Web Annotations as Perspectives
Yesterday Mike Caulfield posted a thoughtful piece on annotating the web, Beyond Conversation, on ways in which the web without annotation does not live up to the expectations we ought to have for a system of personal and collective memory. The current web has a bias towards authors over readers and towards producing a single (occasionally collaborative) presentation and path through a set of content. In a follow-up, Mike tightens his focus in wanting readers’ paths and links to have more primacy on the web, to suggest an intermediate role between author and reader of a contributing connector:
The chances that any given reader knows more about that subject than the person who just wrote it are slim. … On the other hand, the chances that any given reader knows something related to that subject are very high.
We all have this experience when inspired by reading, to connect it with other knowledge we already have.

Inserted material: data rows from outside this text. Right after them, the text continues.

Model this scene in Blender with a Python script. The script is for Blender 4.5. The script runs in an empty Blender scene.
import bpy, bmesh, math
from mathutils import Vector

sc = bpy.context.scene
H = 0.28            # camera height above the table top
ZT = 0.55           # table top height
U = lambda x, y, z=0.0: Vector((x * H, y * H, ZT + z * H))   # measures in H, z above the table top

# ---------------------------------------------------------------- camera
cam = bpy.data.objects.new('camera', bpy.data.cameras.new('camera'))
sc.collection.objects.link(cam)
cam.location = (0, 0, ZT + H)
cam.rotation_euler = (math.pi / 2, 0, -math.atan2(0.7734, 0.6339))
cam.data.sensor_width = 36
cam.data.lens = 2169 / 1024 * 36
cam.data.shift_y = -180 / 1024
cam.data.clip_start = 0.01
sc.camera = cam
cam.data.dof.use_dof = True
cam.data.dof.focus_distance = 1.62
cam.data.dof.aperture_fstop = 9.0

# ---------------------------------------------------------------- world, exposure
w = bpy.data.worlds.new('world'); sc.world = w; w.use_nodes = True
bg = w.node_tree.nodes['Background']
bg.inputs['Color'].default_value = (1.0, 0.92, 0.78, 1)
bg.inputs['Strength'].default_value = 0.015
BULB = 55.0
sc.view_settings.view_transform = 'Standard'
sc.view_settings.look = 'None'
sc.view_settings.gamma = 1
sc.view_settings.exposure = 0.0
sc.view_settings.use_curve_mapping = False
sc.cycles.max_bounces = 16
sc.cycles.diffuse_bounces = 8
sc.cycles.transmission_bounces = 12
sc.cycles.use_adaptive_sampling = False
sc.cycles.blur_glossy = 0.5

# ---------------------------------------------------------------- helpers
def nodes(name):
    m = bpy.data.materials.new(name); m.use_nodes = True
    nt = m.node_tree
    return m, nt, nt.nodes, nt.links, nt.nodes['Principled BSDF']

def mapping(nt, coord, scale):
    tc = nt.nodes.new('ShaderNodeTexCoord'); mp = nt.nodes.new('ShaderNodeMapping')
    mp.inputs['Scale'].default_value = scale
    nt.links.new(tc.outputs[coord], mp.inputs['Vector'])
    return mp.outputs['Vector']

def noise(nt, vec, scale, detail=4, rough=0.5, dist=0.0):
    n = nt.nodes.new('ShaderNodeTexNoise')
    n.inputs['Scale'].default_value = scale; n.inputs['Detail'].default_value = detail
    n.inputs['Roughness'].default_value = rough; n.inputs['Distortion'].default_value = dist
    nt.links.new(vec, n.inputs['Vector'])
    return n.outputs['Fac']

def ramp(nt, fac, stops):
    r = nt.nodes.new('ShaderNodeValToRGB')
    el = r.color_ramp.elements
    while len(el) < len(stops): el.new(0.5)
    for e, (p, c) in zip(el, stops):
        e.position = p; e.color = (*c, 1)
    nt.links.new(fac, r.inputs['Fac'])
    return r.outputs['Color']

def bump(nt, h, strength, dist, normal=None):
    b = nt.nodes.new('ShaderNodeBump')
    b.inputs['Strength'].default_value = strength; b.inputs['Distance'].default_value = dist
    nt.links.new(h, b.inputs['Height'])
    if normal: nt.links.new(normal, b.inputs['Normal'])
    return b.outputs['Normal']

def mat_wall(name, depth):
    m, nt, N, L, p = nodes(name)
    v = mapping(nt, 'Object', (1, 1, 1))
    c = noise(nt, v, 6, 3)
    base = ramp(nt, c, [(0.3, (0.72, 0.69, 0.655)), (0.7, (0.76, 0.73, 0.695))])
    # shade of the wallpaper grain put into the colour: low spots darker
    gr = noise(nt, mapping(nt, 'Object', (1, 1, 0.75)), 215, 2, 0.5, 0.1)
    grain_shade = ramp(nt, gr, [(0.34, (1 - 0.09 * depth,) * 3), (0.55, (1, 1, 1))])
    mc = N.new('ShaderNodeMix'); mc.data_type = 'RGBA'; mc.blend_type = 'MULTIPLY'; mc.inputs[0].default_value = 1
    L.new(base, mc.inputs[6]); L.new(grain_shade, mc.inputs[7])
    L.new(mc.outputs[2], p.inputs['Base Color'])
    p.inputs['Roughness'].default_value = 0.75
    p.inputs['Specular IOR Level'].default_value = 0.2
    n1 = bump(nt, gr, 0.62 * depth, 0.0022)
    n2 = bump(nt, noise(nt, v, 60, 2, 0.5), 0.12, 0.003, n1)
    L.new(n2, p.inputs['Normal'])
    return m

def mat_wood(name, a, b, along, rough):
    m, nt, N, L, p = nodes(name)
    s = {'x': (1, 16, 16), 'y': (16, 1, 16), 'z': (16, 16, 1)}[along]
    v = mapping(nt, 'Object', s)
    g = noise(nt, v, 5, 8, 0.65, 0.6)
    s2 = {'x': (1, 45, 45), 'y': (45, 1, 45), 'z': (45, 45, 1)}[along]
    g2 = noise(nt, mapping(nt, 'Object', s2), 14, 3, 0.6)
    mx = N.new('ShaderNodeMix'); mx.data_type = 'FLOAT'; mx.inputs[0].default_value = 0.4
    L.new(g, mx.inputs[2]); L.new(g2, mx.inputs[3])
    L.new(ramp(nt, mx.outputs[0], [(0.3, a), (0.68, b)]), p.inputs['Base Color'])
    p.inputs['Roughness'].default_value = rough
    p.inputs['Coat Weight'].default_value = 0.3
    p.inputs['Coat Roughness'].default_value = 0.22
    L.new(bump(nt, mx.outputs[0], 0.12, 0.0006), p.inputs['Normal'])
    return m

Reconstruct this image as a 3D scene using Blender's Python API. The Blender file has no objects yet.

In this On Being interview with Brainpickings’ Maria Popova, the idea of sharing one’s own path and commentary as you rediscover the world’s knowledge is central, and one aspect of the conversation is the marginalia found in books, especially those read and contextualised by later influential minds; as in As We May Think, there is value in being able to retrace the patterns and connections of learning left by others.
We are still developing ways to support saving this often-ephemeral internal commentary onto the web. At one end we do have rich latent history of paths and reading patterns in our browsing history - I often rely on my Firefox Sync history to allow me to return to previous thoughts and connections, but no capacity to publish or share that record. (And federated wiki encodes some contextual pathmaking into its URLs.) At the other end, blogs can make explicit thoughts and connections and clearly provide concrete records of developing thought - but also take significantly more resources and often has a finality of publishing that is different from marginalia. And social sharing today seems intentionally dis-associating, especially as links are de-emphasized. I’m hopeful that current annotation projects like Hypothesis and Federated Wiki will create a middle approach that is connected and contextual.
Ian Bicking is working on an annotation-related project at Mozilla, and a few months back posted a philosophical piece on how collecting and sharing your thoughts - entering into dialog as we read, with the text and with other readers, is how we construct knowledge and meaning:
I see dialog as supportive of personal growth, not of collective wisdom - our collective wisdom will increase as we individually grow.
Annotation in all these views is an individual activity (in conversation) with all the variety of perspectives and paths that a diversity of people and times can produce. It is primarily about enriching the process of learning; not directly aiming for global fact-checking or consensus-building but for expanding the range and diversity of connections between ideas that we encounter.